What you need to do: Beginning with the first line, set down every line through the one containing "PI = math.pi", exactly as it appears, but not the pictures.

··· Source data ···

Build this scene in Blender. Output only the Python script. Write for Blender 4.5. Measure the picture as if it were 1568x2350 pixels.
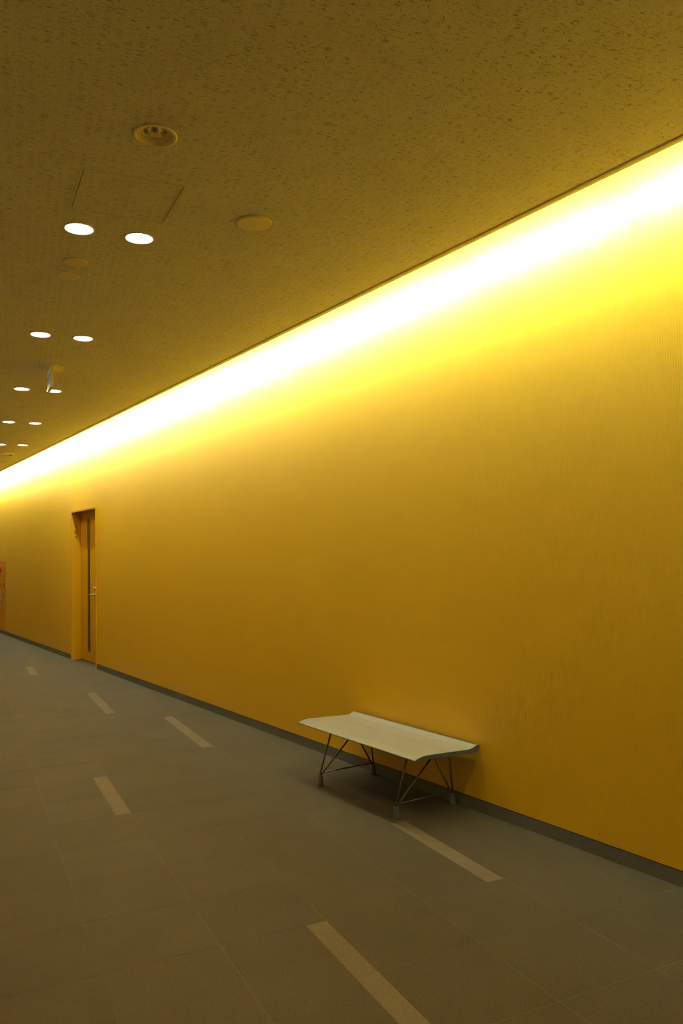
import bpy, bmesh, math, random
from mathutils import Matrix, Vector
random.seed(7)
scene = bpy.context.scene
for o in list(bpy.data.objects): bpy.data.objects.remove(o)
C = scene.collection
PI = math.pi

# ------------------------------------------------------------------ camera
HC = 1.5158                      # eye height
TH = 0.140554                    # the yellow wall runs 8 degrees off the tile grid
CA, SA = math.cos(TH), math.sin(TH)
D = 3.2478                       # wall distance from the point under the camera
GAP = 0.36                       # light slot between ceiling and wall
H = 3.1487                       # ceiling height
K = 0.9538                       # ceiling fittings: positions and sizes measured for a 3.228 m ceiling, brought down to H
TOP = H + 0.30                   # roof of the light slot
cam_data = bpy.data.cameras.new('camera')
cam = bpy.data.objects.new('camera', cam_data); C.objects.link(cam)
cam_data.sensor_fit = 'VERTICAL'; cam_data.sensor_height = 36.0
cam_data.lens = 1820.66 * 36.0 / 2350.0
cam_data.clip_start = 0.05; cam_data.clip_end = 200
M = ((0.90158164, 0.43256858, -0.00591428),
     (-0.43222164, 0.90011176, -0.0546193),
     (-0.01830307, 0.05180004, 0.99848974))
R = Matrix([[M[i][0], M[i][2], -M[i][1]] for i in range(3)])
cam.matrix_world = Matrix.Translation((0, 0, HC)) @ R.to_4x4()
scene.camera = cam

# ------------------------------------------------------------------ world, exposure
world = bpy.data.worlds.new('night'); scene.world = world
world.use_nodes = True
world.node_tree.nodes['Background'].inputs[0].default_value = (0.01, 0.011, 0.013, 1)
world.node_tree.nodes['Background'].inputs[1].default_value = 1.0
vs = scene.view_settings
vs.view_transform = 'Standard'; vs.look = 'None'; vs.gamma = 1.0
vs.use_curve_mapping = False
vs.exposure = 0.0
COVE = 127.0                      # fluorescent tubes in the slot
DOWN = 132.0                      # downlights

# ------------------------------------------------------------------ materials
def mat(name, col, rough=0.5, metal=0.0, spec=0.5, emit=None, strength=0.0):
    m = bpy.data.materials.new(name); m.use_nodes = True
    b = m.node_tree.nodes['Principled BSDF']
    b.inputs['Base Color'].default_value = (*col, 1)
    b.inputs['Roughness'].default_value = rough
    b.inputs['Metallic'].default_value = metal
    b.inputs['Specular IOR Level'].default_value = spec
    if emit:
        b.inputs['Emission Color'].default_value = (*emit, 1)
        b.inputs['Emission Strength'].default_value = strength
    return m
class NB:
    """tiny node builder"""
    def __init__(s, m): s.t = m.node_tree; s.b = s.t.nodes['Principled BSDF']
    def n(s, kind, **kw):
        nd = s.t.nodes.new(kind)
        for k, v in kw.items(): setattr(nd, k, v)
        return nd
    def l(s, a, b): s.t.links.new(a, b)
    def math(s, op, a, b=None):
        nd = s.n('ShaderNodeMath', operation=op)
        for i, v in enumerate((a, b)):
            if v is None: continue
            if isinstance(v, (int, float)): nd.inputs[i].default_value = v
            else: s.l(v, nd.inputs[i])
        return nd.outputs[0]
    def mapping(s, src, scale=(1, 1, 1), rot=(0, 0, 0), loc=(0, 0, 0)):
        mp = s.n('ShaderNodeMapping')
        mp.inputs['Scale'].default_value = scale; mp.inputs['Rotation'].default_value = rot
        mp.inputs['Location'].default_value = loc
        s.l(src, mp.inputs[0]); return mp.outputs[0]
    def noise(s, src, scale, detail=2.0, rough=0.5):
        nd = s.n('ShaderNodeTexNoise'); nd.inputs['Scale'].default_value = scale
        nd.inputs['Detail'].default_value = detail; nd.inputs['Roughness'].default_value = rough
        s.l(src, nd.inputs['Vector']); return nd
    def mix(s, fac, a, b, blend='MIX'):
        nd = s.n('ShaderNodeMix', data_type='RGBA', blend_type=blend)
        for i, v in ((0, fac), (6, a), (7, b)):
            if isinstance(v, (int, float)): nd.inputs[i].default_value = v
            elif isinstance(v, tuple): nd.inputs[i].default_value = (*v, 1)
            else: s.l(v, nd.inputs[i])
        return nd.outputs[2]
    def ramp(s, src, p0, p1):
        nd = s.n('ShaderNodeMapRange'); nd.clamp = True
        nd.inputs[1].default_value = p0; nd.inputs[2].default_value = p1
        s.l(src, nd.inputs[0]); return nd.outputs[0]
    def bump(s, height, strength, dist):
        nd = s.n('ShaderNodeBump'); nd.inputs['Strength'].default_value = strength
        nd.inputs['Distance'].default_value = dist
        s.l(height, nd.inputs['Height']); s.l(nd.outputs[0], s.b.inputs['Normal']); return nd

YEL = (0.85, 0.43, 0.0015)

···

Expected output:
Build this scene in Blender. Output only the Python script. Write for Blender 4.5. Measure the picture as if it were 1568x2350 pixels.
import bpy, bmesh, math, random
from mathutils import Matrix, Vector
random.seed(7)
scene = bpy.context.scene
for o in list(bpy.data.objects): bpy.data.objects.remove(o)
C = scene.collection
PI = math.pi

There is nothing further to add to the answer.